Inside the arsenale there was still time to kill—with which to spend, to tell the story and investigate Cindy Sherman’s temporary museum within a temporary museum, which the biennale's curators had bestowed upon the progenitor of the overvalued selfie. Here was Sherman's continued general journey into anti-aesthetics, choosing works by her own favorites, like Charles Ray and Paul McCarthy, thrown in with others to trudge through. This was the “same old shit” from the New York section of the exhibition.
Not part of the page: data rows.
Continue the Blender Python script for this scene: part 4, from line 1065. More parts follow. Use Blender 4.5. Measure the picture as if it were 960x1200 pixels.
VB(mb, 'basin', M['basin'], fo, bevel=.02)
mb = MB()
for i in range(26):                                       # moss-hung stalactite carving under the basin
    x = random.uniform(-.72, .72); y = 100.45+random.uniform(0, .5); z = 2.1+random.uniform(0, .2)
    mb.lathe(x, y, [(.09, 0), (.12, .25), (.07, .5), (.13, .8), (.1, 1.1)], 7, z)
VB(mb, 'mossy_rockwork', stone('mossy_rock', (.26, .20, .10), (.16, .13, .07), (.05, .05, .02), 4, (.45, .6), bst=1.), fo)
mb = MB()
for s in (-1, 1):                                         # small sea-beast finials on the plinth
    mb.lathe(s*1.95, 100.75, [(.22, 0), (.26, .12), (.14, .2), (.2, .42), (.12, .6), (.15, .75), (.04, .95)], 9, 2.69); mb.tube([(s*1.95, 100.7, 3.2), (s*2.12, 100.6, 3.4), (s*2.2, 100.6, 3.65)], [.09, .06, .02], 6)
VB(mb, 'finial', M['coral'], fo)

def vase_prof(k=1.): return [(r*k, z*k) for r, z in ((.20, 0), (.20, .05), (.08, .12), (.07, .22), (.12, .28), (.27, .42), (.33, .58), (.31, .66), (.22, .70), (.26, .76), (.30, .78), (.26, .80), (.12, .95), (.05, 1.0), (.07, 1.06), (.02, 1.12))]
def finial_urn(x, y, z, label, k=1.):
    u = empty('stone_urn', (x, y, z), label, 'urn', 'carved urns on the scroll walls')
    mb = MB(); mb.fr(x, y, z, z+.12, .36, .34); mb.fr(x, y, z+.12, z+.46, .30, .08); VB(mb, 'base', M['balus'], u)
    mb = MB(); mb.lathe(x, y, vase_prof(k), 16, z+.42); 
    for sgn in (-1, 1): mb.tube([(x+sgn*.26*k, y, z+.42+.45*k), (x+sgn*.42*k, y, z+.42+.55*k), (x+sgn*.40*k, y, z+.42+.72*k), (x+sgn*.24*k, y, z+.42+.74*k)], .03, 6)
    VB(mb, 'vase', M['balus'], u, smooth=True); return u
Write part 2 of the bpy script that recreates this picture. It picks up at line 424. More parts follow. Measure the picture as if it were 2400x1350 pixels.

Stopping here for too long cost this cheap air flier the pot of gold of ending another Venetian dream, while sighing over the Paul Signac of a certain rainbow cresting the Grand Canal, which was to have been seen at the Peggy Guggenheim collection in the Dorsoduro section of the city in an exhibit titled "Avant Gardes of the Fin de siècle.” But here he was with the aforementioned Venetian favorite Charles Ray's (the artist's "Boy with Frog," which had stood before the Punta della Doggana, Palazzo Grassi annex and had been commissioned by the billionaire art collector and museum founder Francois-Henri Pinnault, and had become the stuff of post cards, and which had now been plucked and boated away to make way for a period lamp post) oversized business-suited female sculptural monstrosity.

Then it was away to go into and out of the national pavilions which were in the arsenale, the giardini, and everywhere else. First was the Maldives, which turned out to have a counter show that seemed to not back the seated government commissioning the official pavilion I was going to see, while including such infamous Maldivians as Paul Miller (aka D.J. Spooky).

Here I had come to check out the art collective Wooloo's (Danish art group founded by Sixten Kai Nielsen, Martin Rosengaard and Russell Ratshin) coconuts which were to be floating past me in the canals. But by this time they must have been plucked out. The walls here were lushly painted with dark green murals of overgrowth; and a cafe in an outdoor garden was a great spot for a glass of organic red wine.